__What the task requires__
Give the listing again character for character, but drop the images.

__Data provided__
▬▬▬▬▬▬▬▬▬▬

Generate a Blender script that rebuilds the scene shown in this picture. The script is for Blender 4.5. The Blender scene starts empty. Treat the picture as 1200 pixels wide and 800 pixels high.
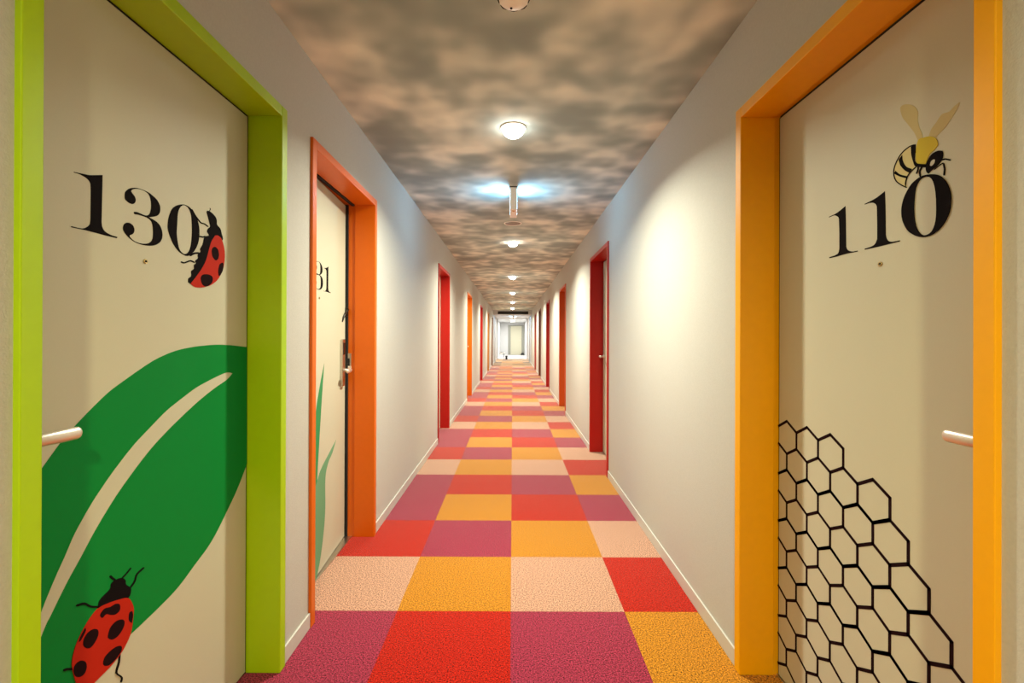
import bpy, bmesh, math, random
from mathutils import Vector, Matrix
from mathutils.geometry import tessellate_polygon

S = bpy.context.scene
COL = S.collection
random.seed(4)

# ------------------------------------------------------------------ camera
F_PX, PY = 539.24, 393.41
cam_data = bpy.data.cameras.new('camera')
cam_data.sensor_width = 36.0
cam_data.lens = F_PX / 1200 * 36.0
cam_data.shift_y = (PY - 400) / 1200
cam_data.clip_start = 0.02
cam = bpy.data.objects.new('camera', cam_data)
COL.objects.link(cam)
PITCH, YAW, ROLL = -.0017, .0011, .0035
_B = Matrix(((1, 0, 0), (0, 0, -1), (0, 1, 0)))
_cy, _sy, _cp, _sp, _cr, _sr = math.cos(YAW), math.sin(YAW), math.cos(PITCH), math.sin(PITCH), math.cos(ROLL), math.sin(ROLL)
_R = Matrix(((_cr, -_sr, 0), (_sr, _cr, 0), (0, 0, 1))) @ Matrix(((1, 0, 0), (0, _cp, -_sp), (0, _sp, _cp))) @ Matrix(((_cy, 0, _sy), (0, 1, 0), (-_sy, 0, _cy))) @ _B
_r, _d, _f = Vector(_R[0]), Vector(_R[1]), Vector(_R[2])
_M = Matrix((_r, -_d, -_f)).transposed().to_4x4()
_M.translation = (0, 0, 1.2087)
cam.matrix_world = _M
S.camera = cam

# ------------------------------------------------------------------ world, exposure, lamp powers
W = bpy.data.worlds.new('world')
S.world = W
W.use_nodes = True
W.node_tree.nodes['Background'].inputs[0].default_value = (0, 0, 0, 1)
W.node_tree.nodes['Background'].inputs[1].default_value = 0
S.view_settings.view_transform = 'Standard'
S.view_settings.look = 'None'
S.view_settings.exposure = 1.0
S.view_settings.gamma = 1.0
S.view_settings.use_curve_mapping = False

LAMP_W = 28.0                 # each corridor downlight
LAMP_RGB = (1.0, 1.0, .80)
NEAR_RGB = (1.0, .96, .56)
NEAR_SPREAD = 160
LAMP_SPREAD = 150
LAMP_Y = [-.72, 2.52, 5.59, 8.78, 11.97, 15.19, 18.45]
LAMP_MUL = [1.08, .88, 1.15, 1.3, 1.3, 1.3, 1.3]
SIGN_STRENGTH = 20.0
LOBBY_W = 43.0

# ------------------------------------------------------------------ dimensions (metres)
XL, XR = -.841, .8276         # corridor wall faces
ZC = 2.353                    # ceiling
Y_BACK, Y_SOF, Y_END = -2.6, 19.6, 30.8
Z_LOB = 2.16                  # lower lobby ceiling
TS, SX, SY = .5, -.0033, 2.0279   # carpet tile size and seams

# ------------------------------------------------------------------ materials
REFL = .68                    # paper, paint and carpet all reflect less than their swatches
def srgb(r, g, b):
    f = lambda c: (c / 12.92) if c <= .04045 else ((c + .055) / 1.055) ** 2.4
    return (f(r / 255), f(g / 255), f(b / 255), 1)

def mat(name, col, rough=.5, metal=0, noise=0, nscale=200, bump=0, bscale=400, spec=.5, coat=0, stretch=None, refl=None):
    m = bpy.data.materials.new(name)
    m.use_nodes = True
    nt = m.node_tree
    if not metal:
        k = REFL if refl is None else refl
        col = (col[0] * k, col[1] * k, col[2] * k, 1)
    b = nt.nodes['Principled BSDF']
    b.inputs['Base Color'].default_value = col
    b.inputs['Roughness'].default_value = rough
    b.inputs['Metallic'].default_value = metal
    b.inputs['Specular IOR Level'].default_value = spec
    b.inputs['Coat Weight'].default_value = coat
    tc = nt.nodes.new('ShaderNodeTexCoord')
    mp = nt.nodes.new('ShaderNodeMapping')
    nt.links.new(tc.outputs['Object'], mp.inputs[0])
    if stretch:
        mp.inputs['Scale'].default_value = stretch
    if noise:
        n = nt.nodes.new('ShaderNodeTexNoise')
        n.inputs['Scale'].default_value = nscale
        n.inputs['Detail'].default_value = 3
        nt.links.new(mp.outputs[0], n.inputs['Vector'])
        r = nt.nodes.new('ShaderNodeMapRange')
        r.inputs['From Min'].default_value = .3
        r.inputs['From Max'].default_value = .7
        r.inputs['To Min'].default_value = 1 - noise
        r.inputs['To Max'].default_value = 1 + noise
        nt.links.new(n.outputs['Fac'], r.inputs['Value'])
        h = nt.nodes.new('ShaderNodeVectorMath')
        h.operation = 'SCALE'
        h.inputs[0].default_value = col[:3]
        nt.links.new(r.outputs[0], h.inputs['Scale'])
        nt.links.new(h.outputs[0], b.inputs['Base Color'])
    if bump:
        n2 = nt.nodes.new('ShaderNodeTexNoise')
        n2.inputs['Scale'].default_value = bscale
        n2.inputs['Detail'].default_value = 2
        nt.links.new(mp.outputs[0], n2.inputs['Vector'])
        bp = nt.nodes.new('ShaderNodeBump')
        bp.inputs['Strength'].default_value = bump
        bp.inputs['Distance'].default_value = .002
        nt.links.new(n2.outputs['Fac'], bp.inputs['Height'])
        nt.links.new(bp.outputs[0], b.inputs['Normal'])
    return m

def emit(name, col, strength):
    m = bpy.data.materials.new(name)
    m.use_nodes = True
    b = m.node_tree.nodes['Principled BSDF']
    b.inputs['Base Color'].default_value = (.8, .8, .8, 1)
    b.inputs['Emission Color'].default_value = (*col[:3], 1)
    b.inputs['Emission Strength'].default_value = strength
    return m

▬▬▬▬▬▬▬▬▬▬

__Solved exercise__
Generate a Blender script that rebuilds the scene shown in this picture. The script is for Blender 4.5. The Blender scene starts empty. Treat the picture as 1200 pixels wide and 800 pixels high.
import bpy, bmesh, math, random
from mathutils import Vector, Matrix
from mathutils.geometry import tessellate_polygon

S = bpy.context.scene
COL = S.collection
random.seed(4)

# ------------------------------------------------------------------ camera
F_PX, PY = 539.24, 393.41
cam_data = bpy.data.cameras.new('camera')
cam_data.sensor_width = 36.0
cam_data.lens = F_PX / 1200 * 36.0
cam_data.shift_y = (PY - 400) / 1200
cam_data.clip_start = 0.02
cam = bpy.data.objects.new('camera', cam_data)
COL.objects.link(cam)
PITCH, YAW, ROLL = -.0017, .0011, .0035
_B = Matrix(((1, 0, 0), (0, 0, -1), (0, 1, 0)))
_cy, _sy, _cp, _sp, _cr, _sr = math.cos(YAW), math.sin(YAW), math.cos(PITCH), math.sin(PITCH), math.cos(ROLL), math.sin(ROLL)
_R = Matrix(((_cr, -_sr, 0), (_sr, _cr, 0), (0, 0, 1))) @ Matrix(((1, 0, 0), (0, _cp, -_sp), (0, _sp, _cp))) @ Matrix(((_cy, 0, _sy), (0, 1, 0), (-_sy, 0, _cy))) @ _B
_r, _d, _f = Vector(_R[0]), Vector(_R[1]), Vector(_R[2])
_M = Matrix((_r, -_d, -_f)).transposed().to_4x4()
_M.translation = (0, 0, 1.2087)
cam.matrix_world = _M
S.camera = cam

# ------------------------------------------------------------------ world, exposure, lamp powers
W = bpy.data.worlds.new('world')
S.world = W
W.use_nodes = True
W.node_tree.nodes['Background'].inputs[0].default_value = (0, 0, 0, 1)
W.node_tree.nodes['Background'].inputs[1].default_value = 0
S.view_settings.view_transform = 'Standard'
S.view_settings.look = 'None'
S.view_settings.exposure = 1.0
S.view_settings.gamma = 1.0
S.view_settings.use_curve_mapping = False

LAMP_W = 28.0                 # each corridor downlight
LAMP_RGB = (1.0, 1.0, .80)
NEAR_RGB = (1.0, .96, .56)
NEAR_SPREAD = 160
LAMP_SPREAD = 150
LAMP_Y = [-.72, 2.52, 5.59, 8.78, 11.97, 15.19, 18.45]
LAMP_MUL = [1.08, .88, 1.15, 1.3, 1.3, 1.3, 1.3]
SIGN_STRENGTH = 20.0
LOBBY_W = 43.0

# ------------------------------------------------------------------ dimensions (metres)
XL, XR = -.841, .8276         # corridor wall faces
ZC = 2.353                    # ceiling
Y_BACK, Y_SOF, Y_END = -2.6, 19.6, 30.8
Z_LOB = 2.16                  # lower lobby ceiling
TS, SX, SY = .5, -.0033, 2.0279   # carpet tile size and seams

# ------------------------------------------------------------------ materials
REFL = .68                    # paper, paint and carpet all reflect less than their swatches
def srgb(r, g, b):
    f = lambda c: (c / 12.92) if c <= .04045 else ((c + .055) / 1.055) ** 2.4
    return (f(r / 255), f(g / 255), f(b / 255), 1)

def mat(name, col, rough=.5, metal=0, noise=0, nscale=200, bump=0, bscale=400, spec=.5, coat=0, stretch=None, refl=None):
    m = bpy.data.materials.new(name)
    m.use_nodes = True
    nt = m.node_tree
    if not metal:
        k = REFL if refl is None else refl
        col = (col[0] * k, col[1] * k, col[2] * k, 1)
    b = nt.nodes['Principled BSDF']
    b.inputs['Base Color'].default_value = col
    b.inputs['Roughness'].default_value = rough
    b.inputs['Metallic'].default_value = metal
    b.inputs['Specular IOR Level'].default_value = spec
    b.inputs['Coat Weight'].default_value = coat
    tc = nt.nodes.new('ShaderNodeTexCoord')
    mp = nt.nodes.new('ShaderNodeMapping')
    nt.links.new(tc.outputs['Object'], mp.inputs[0])
    if stretch:
        mp.inputs['Scale'].default_value = stretch
    if noise:
        n = nt.nodes.new('ShaderNodeTexNoise')
        n.inputs['Scale'].default_value = nscale
        n.inputs['Detail'].default_value = 3
        nt.links.new(mp.outputs[0], n.inputs['Vector'])
        r = nt.nodes.new('ShaderNodeMapRange')
        r.inputs['From Min'].default_value = .3
        r.inputs['From Max'].default_value = .7
        r.inputs['To Min'].default_value = 1 - noise
        r.inputs['To Max'].default_value = 1 + noise
        nt.links.new(n.outputs['Fac'], r.inputs['Value'])
        h = nt.nodes.new('ShaderNodeVectorMath')
        h.operation = 'SCALE'
        h.inputs[0].default_value = col[:3]
        nt.links.new(r.outputs[0], h.inputs['Scale'])
        nt.links.new(h.outputs[0], b.inputs['Base Color'])
    if bump:
        n2 = nt.nodes.new('ShaderNodeTexNoise')
        n2.inputs['Scale'].default_value = bscale
        n2.inputs['Detail'].default_value = 2
        nt.links.new(mp.outputs[0], n2.inputs['Vector'])
        bp = nt.nodes.new('ShaderNodeBump')
        bp.inputs['Strength'].default_value = bump
        bp.inputs['Distance'].default_value = .002
        nt.links.new(n2.outputs['Fac'], bp.inputs['Height'])
        nt.links.new(bp.outputs[0], b.inputs['Normal'])
    return m

def emit(name, col, strength):
    m = bpy.data.materials.new(name)
    m.use_nodes = True
    b = m.node_tree.nodes['Principled BSDF']
    b.inputs['Base Color'].default_value = (.8, .8, .8, 1)
    b.inputs['Emission Color'].default_value = (*col[:3], 1)
    b.inputs['Emission Strength'].default_value = strength
    return m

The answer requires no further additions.